The first essay proposes that institutionally induced contract ineffectiveness is a significant factor motivating a firm to seek social ties in emerging markets. The effectiveness of contracts is bounded by the institutional environment in which a firm operates. When firms form supply chain partnerships in emerging markets, they may experience contract ineffectiveness, which is defined as a firm’s perceived limits of contracts with respect to safeguarding interests and coordinating activities. Specifically, we identify two institutional factors (information transparency and legal enforceability) that may give rise to a firm’s contract ineffectiveness, as they determine how effectively a firm designs and enforces a contract. In addition, we reveal that contract ineffectiveness prompts firms to seek social ties, including business ties and political ties, to overcome the institutionally induced limits of contracts. These efforts, however, are moderated by the type of predominant pressure a firm bears. While equity pressure strengthens the relationship between contract ineffectiveness and a firm’s pursuit of social ties, efficiency pressure weakens this relationship because seeking social ties imposes an extra burden of efficiency.

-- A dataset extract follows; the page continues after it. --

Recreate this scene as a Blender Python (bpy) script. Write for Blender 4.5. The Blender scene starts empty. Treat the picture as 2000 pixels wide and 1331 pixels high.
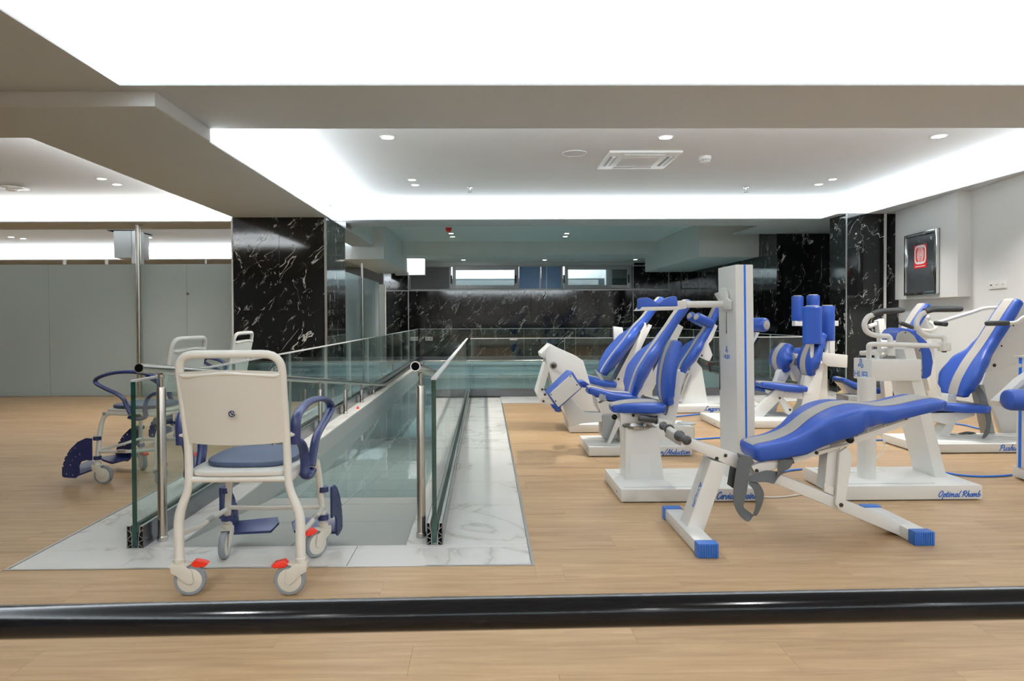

Informed by data collected from 187 distributors in China, our study reveals the motivational mechanisms underlying a firm’s efforts to seek social ties in emerging markets.
The second essay integrates the theories of dynamic capabilities and relational governance to examine how business ties and political ties affect firm performance. The findings indicate that the contributions of both types of ties to firm performance are mediated by increased adaptive capability and reduced supplier opportunism. In addition, legal enforceability and demand uncertainty determine the relative prominence of these two process intermediaries, in joint consideration with the type of social ties (i.e., business ties and political ties). Specifically, political ties foster firm performance mainly by constraining supplier opportunism when legal enforceability is weak, whereas adaptive capability has a stronger mediating effect in the business ties-firm performance link when demand uncertainty is high.